In apertura, un treno Settebello alla stazione di Milano Centrale negli anni ‘80 © Archivio Fondazione FS Italiane
È un uomo del Sud che vive a Milano da 40 anni. Negli anni ‘80, il treno lo trasportò da una terra aspra, la Basilicata, verso l’Università Cattolica dove, entrato da studente, oggi insegna Letteratura italiana. Giuseppe Lupo, docente, scrittore e saggista, ha un rapporto stretto con questo mezzo di trasporto, spesso presente nei suoi romanzi, che l’ha allontanato dagli affetti proiettandolo nel cuore della modernità, in una città dove si è affermato come solo nei sogni può accadere.
Cosa metteva in valigia per quei viaggi?
Oltre ai maglioni e alle camicie, tipico corredo di uno studente fuori sede, portavo con me un misto di buio e di luce, quel sentimento che i milanesi chiamano “magone”, ma anche tanta fiducia, speranza, utopia. Più sogni che sicurezza, insomma. Il treno filava dritto nella pianura lombarda, ma i pensieri che mi giravano in testa non erano così lineari. E, tuttavia, lo scorrere delle ruote sui binari mi aiutava a mettere ordine.
Giuseppe Lupo
La Treccani ha pubblicato online uno speciale, curato da Cristiana De Santis, che indaga questo mezzo dal punto di vista letterario, filosofico e linguistico. Nell’articolo Sui treni della modernità mancata lei nota un’assenza del treno nella letteratura contemporanea: come se lo spiega?

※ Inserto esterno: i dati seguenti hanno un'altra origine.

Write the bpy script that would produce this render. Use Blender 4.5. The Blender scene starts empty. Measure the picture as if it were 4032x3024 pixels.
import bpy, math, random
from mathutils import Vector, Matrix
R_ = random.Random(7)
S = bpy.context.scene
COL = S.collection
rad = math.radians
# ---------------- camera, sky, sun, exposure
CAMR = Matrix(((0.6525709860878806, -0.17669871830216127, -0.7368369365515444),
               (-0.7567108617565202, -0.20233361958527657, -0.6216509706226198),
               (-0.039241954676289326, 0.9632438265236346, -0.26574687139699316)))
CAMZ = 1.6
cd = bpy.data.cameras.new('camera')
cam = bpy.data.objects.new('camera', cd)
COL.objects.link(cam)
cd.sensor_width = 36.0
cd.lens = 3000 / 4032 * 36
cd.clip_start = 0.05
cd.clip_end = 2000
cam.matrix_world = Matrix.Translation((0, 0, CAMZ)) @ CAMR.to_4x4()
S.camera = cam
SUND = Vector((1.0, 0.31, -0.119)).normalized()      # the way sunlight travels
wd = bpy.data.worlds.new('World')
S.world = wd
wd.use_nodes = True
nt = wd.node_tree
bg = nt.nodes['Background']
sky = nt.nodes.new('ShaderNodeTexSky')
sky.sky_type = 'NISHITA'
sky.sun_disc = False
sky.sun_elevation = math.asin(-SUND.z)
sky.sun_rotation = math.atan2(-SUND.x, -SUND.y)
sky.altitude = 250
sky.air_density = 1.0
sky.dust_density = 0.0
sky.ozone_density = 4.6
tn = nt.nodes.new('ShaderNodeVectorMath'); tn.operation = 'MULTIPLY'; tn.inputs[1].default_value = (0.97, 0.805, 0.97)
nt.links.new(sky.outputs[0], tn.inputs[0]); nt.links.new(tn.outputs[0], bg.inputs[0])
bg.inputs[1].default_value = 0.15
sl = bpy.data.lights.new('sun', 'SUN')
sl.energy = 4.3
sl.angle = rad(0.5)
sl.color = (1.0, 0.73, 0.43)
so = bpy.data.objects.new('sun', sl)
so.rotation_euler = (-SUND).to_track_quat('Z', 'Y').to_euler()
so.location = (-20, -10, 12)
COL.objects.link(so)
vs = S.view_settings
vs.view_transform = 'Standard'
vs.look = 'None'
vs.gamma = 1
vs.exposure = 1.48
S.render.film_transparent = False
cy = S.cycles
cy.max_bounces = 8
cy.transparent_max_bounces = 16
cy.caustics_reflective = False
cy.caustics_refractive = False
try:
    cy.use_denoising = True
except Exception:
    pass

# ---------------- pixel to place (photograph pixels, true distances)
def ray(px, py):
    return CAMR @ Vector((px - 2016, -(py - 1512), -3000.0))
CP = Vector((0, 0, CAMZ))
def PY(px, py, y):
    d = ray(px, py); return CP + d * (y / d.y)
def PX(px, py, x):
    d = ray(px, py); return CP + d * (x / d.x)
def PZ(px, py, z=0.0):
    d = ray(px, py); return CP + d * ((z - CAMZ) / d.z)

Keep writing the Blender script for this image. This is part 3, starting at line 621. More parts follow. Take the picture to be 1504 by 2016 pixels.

Perché quasi sempre i treni sono raccontati soltanto come mezzi di trasporto, come strumenti di comunicazione mentre avrebbero potuto essere raccontati come luoghi che presuppongono un vivere insieme. In fondo, per il tempo in cui si rimane a bordo, si crea una specie di comunità con chi siede di fronte o di fianco. Ma il motivo di questa assenza risiede anche nel fatto che, da sempre, il treno rappresenta un elemento che è stato letto come la rovina della quiete e della natura. Siamo una nazione con una cultura spesso più antimoderna che moderna.
Diversa, invece, è la situazione nella cinematografia e nella musica italiana, dove è molto presente. Come mai questa differenza?
Film e canzoni hanno saputo cogliere meglio il passaggio della nostra nazione alla modernità. Probabilmente, la letteratura ha camminato un passo indietro, forse non volendo comprendere quanto di importante ci fosse nella tecnologia, anzi temendo i suoi effetti. C’è molto altro al di là dell’immagine del treno che rompe il silenzio e l’incanto della natura. Il problema non è mai stato essere pro o contro, ma semplicemente mettersi nella condizione di comprenderne il significato e le trasformazioni.
A Roma è in corso La memoria delle stazioni, una mostra in cui si raccontano otto scali ferroviari italiani attraverso foto storiche e racconti letterari. Qual è il suo preferito?
Ne direi due, che sono l’alfa e l’omega del mio paradigma di viaggiatore: una piccola stazioncina di una linea locale, la Potenza-Foggia, quella da cui sono partito per andare a studiare nel capoluogo lombardo e dove transitava un minuscolo treno a cherosene. E poi la Centrale di Milano, imponente, monumentale: con le sue scale e i suoi atrii, mi sembrava un’enorme macchina da scrivere. In tempi e in momenti diversi, entrambe hanno significato molto sul tema dell’addio e del ritorno. Piaga e delizia.
Esce in questo mese il suo ultimo romanzo, Tabacco Clan, edito da Marsilio: c’è un treno anche qui?
Il libro racconta di una comunità di studenti fuorisede che si incontrano in un collegio a Milano agli inizi degli anni ‘80, quando l’Italia stravinse i Mondiali di Spagna. Quei ragazzi, come tanti altri, si muovevano in treno. E anche per loro, com’era stato per me, ogni carrozza conteneva buio e luce, magone e utopia.